Landlord and tenant – Service charge – Liability – Appellants bringing claim against respondent lessees for unpaid service charges – County court referring matter to first-tier tribunal to determine reasonableness of charges – Whether FTT erring in holding that no service charge due where appellants failing to comply with obligation to provide audited service charge accounts – Whether FTT having jurisdiction to determine that issue in light of terms of referral – Appeal allowed
The appellants were the management companies for two buildings containing residential flats. The first respondent was the lessee of four flats in one building and two in the other, plus a third which he held as a joint tenant with the second respondent, his wife. The leases provided for the payment of a service charge and, by clause 1 of the Fifth Schedule to the lease, the respondents were required to pay in October of each year “the amount of the Service Charge estimated by the Management Company as being required to enable the provision of the Services during that year”; any underpayment for a previous year was payable on demand. By clauses 5 and 6 of the Seventh Schedule to the leases, the appellants were obliged to keep proper books of account of all costs, charges and expenses incurred by them in carrying out their obligations, to provide in each year audited accounts prepared by a chartered accountant and, within one month thereafter, to serve a written notice on the respondents stating the amounts of service charge certified by the accountant as being due and payable by them.
The appellants brought county court proceedings against the respondents to recover unpaid service charges. By their defence, the respondents contended that the service charges were not reasonable and that appellants had failed to provide the required audited service charge accounts; they also counterclaimed for alleged breaches of the appellants’ repairing covenants. The county court referred the matter to the first-tier tribunal (FTT) to determine the reasonableness of the service charges.
The FTT held that, at the time when the county court proceedings were issued, the appellants had failed to comply with their obligations under clauses 5 and 6 of the Seventh Schedule to the leases and that accordingly no sum was due as service charge.
The appellants appealed. They contended that, inter alia: (i) the FTT was wrong to hold that compliance with clauses 5 and 6 was a condition precedent to payment of the service charge; and (ii) in any event, the FTT had lacked jurisdiction to decide that point since that matter was not in issue in the county court proceedings and the matter referred to the FTT was limited to the reasonableness of the charges.
Held: The appeal was allowed.
(1) The FTT had erred in holding that the service of a certificate complying with clause 5 and 6 of the Seventh Schedule to the leases was a condition precedent to any liability to make payment for the service charge. Such an interpretation was not in accordance with clause 1 of the Fifth Schedule, which clearly provided for payment based on a determination of the amount estimated as due by the management company. There was nothing in that clause which required the provision of the audited accounts and there was no reason to imply such a term. The FTT was therefore wrong to assess the service charges at nil: Redrow Homes (Midlands) Ltd v Hothi [2011] UKUT 268 (LC); [2011] 3 EGLR 25; [2011] 45 EG 98 and Pendra Loweth Management Ltd v North [2015] UKUT 91 (LC); [2015] PLSCS 105 applied.

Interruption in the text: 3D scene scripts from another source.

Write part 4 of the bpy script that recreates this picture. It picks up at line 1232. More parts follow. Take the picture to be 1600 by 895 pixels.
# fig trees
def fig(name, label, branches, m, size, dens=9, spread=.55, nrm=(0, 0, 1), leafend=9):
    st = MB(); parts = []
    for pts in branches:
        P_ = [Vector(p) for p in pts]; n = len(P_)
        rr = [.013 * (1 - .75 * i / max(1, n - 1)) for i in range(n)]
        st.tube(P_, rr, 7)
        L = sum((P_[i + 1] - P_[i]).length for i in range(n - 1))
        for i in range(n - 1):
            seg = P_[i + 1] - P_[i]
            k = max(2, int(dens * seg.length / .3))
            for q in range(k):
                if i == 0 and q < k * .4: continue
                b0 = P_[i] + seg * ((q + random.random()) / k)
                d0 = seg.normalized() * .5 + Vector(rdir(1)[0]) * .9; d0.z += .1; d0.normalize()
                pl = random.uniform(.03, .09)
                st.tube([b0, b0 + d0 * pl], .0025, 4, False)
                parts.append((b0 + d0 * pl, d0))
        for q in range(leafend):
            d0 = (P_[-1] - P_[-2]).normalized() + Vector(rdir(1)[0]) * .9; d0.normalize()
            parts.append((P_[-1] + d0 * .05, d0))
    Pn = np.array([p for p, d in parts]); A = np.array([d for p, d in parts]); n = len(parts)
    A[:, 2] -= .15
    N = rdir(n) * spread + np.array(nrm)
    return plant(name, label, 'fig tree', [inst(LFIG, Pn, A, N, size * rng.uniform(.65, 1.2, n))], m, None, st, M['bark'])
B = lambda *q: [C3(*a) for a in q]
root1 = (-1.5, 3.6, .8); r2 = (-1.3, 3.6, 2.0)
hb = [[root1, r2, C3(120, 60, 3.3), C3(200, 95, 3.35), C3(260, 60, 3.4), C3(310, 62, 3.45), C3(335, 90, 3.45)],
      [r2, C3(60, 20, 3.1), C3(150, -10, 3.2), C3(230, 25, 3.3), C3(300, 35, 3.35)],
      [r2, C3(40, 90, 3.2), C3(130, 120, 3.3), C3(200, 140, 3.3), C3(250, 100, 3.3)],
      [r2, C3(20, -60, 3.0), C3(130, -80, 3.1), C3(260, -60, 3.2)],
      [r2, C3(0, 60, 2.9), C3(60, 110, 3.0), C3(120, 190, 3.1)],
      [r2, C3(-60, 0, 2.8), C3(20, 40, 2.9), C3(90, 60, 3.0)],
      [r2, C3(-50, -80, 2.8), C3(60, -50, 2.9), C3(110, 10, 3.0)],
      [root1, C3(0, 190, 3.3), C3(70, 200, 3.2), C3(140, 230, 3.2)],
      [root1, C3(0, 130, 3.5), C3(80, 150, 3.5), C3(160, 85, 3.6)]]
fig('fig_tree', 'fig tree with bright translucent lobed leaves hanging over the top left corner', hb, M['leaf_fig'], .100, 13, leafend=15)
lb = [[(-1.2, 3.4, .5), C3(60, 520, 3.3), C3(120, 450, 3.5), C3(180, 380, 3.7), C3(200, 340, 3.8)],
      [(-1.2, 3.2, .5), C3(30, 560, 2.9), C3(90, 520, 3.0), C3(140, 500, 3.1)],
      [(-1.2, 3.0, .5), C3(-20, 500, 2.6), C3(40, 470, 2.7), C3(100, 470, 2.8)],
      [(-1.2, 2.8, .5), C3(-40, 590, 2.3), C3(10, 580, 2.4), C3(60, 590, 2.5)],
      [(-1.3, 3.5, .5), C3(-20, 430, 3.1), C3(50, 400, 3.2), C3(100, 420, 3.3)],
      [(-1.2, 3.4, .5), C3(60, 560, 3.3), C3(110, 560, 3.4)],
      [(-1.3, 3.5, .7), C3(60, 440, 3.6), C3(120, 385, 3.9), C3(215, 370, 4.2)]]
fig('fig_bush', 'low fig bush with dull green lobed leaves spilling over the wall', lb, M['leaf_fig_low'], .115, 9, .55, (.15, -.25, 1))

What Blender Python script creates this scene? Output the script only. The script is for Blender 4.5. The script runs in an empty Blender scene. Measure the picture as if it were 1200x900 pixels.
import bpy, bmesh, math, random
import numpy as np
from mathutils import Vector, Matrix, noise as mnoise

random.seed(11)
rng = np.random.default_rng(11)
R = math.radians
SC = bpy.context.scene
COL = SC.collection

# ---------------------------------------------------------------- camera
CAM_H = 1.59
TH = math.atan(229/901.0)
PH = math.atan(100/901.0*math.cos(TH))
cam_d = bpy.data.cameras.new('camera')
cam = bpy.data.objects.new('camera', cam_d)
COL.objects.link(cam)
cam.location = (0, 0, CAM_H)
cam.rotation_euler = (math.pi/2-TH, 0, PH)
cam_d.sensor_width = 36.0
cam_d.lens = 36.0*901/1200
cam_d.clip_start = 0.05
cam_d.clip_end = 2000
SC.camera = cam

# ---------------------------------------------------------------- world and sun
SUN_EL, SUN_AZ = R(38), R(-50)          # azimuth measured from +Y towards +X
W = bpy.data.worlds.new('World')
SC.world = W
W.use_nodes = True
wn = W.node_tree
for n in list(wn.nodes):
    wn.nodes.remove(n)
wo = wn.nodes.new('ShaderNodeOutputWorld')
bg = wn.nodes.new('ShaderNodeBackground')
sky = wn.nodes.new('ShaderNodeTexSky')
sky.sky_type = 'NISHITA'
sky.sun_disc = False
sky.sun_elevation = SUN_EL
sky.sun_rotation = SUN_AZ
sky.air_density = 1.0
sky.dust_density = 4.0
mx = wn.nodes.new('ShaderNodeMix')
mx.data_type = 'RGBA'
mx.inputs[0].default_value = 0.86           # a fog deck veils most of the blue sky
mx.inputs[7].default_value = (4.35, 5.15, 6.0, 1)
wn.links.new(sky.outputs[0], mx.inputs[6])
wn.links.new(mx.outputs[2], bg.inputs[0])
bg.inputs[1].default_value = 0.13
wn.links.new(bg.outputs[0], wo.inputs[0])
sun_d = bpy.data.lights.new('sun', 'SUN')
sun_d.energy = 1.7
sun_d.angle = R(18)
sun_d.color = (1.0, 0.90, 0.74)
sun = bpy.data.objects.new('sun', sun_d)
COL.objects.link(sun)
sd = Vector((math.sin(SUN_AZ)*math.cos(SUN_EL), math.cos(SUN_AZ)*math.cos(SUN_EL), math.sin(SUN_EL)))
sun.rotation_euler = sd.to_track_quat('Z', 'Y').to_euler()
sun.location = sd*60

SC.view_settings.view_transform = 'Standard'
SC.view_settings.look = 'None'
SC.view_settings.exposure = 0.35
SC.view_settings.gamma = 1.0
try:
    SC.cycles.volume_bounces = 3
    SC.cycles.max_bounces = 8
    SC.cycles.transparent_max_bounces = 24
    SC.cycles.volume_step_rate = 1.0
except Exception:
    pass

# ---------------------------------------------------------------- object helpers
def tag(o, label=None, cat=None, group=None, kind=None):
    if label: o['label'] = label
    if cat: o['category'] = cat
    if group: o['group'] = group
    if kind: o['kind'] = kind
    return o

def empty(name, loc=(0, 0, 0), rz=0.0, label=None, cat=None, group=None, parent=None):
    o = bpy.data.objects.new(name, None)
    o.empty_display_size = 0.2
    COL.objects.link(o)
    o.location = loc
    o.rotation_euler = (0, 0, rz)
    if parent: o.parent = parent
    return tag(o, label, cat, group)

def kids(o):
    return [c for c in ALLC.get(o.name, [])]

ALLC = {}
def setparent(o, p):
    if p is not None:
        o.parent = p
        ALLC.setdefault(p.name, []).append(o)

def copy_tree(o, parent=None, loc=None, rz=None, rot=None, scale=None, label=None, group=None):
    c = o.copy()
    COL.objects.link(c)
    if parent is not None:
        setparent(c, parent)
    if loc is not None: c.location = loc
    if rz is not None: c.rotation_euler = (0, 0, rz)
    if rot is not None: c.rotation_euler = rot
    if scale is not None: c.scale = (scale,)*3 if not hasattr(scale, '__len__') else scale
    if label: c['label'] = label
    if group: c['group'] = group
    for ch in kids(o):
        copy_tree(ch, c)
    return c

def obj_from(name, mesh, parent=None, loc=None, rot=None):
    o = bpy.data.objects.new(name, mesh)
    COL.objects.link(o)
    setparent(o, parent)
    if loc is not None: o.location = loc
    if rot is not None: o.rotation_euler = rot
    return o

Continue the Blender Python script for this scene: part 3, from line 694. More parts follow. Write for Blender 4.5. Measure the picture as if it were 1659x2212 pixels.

Although the respondents had repeatedly requested audited accounts without success, they were not without a remedy in that regard. It would be open to them to apply to the county court to amend their counterclaim to include a claim for damages against the appellants or a claim for specific performance or for an account; alternatively, they could apply under the Landlord and Tenant Act 1985 for a determination of the service charges payable. However, such a course was probably unnecessary in the instant case in light of the directions given by the Upper Tribunal: these directed the appellants within 28 days to serve on the respondents fully audited accounts, in accordance with clauses 5 and 6 of the Seventh Schedule, in respect of any year for which a claim for service charge was included in the county court proceedings. Within 28 days of such service, the respondents were then to serve a document setting out which parts of the service charge were challenged and the grounds of the challenge, and the appellants were to serve a reply within a further 28 days.
(2) The question of whether the service charges were recoverable at all was in issue in the county court proceedings. The first respondent in his pleadings asserted that the appellants were in breach of the terms of the lease by failing to provide audited accounts. While he did not plead that, as a consequence of that failure, no service charge was payable, the pleading was wide enough to encompass such a submission, bearing in mind that these were proceedings in the county court and that the first respondent was a litigant in person.
Nor did the terms of the referral from the county court confine the jurisdiction of the FTT considering the reasonableness of the service charge. If, as a matter of law, no service charge was payable, it was difficult to understand how any figure could be said to be reasonable. Thus, adopting an appropriately generous interpretation, the county court’s referral order could be said to encompass the question of whether any service charge was payable at all: Cain v Islington London Borough Council [2015] UKUT 117 (LC); [2015] PLSCS 111 applied.
Andrew Dymond (instructed by Brown Turner Ross, of Liverpool) appeared for the appellants; the first respondent appeared in person for the respondents.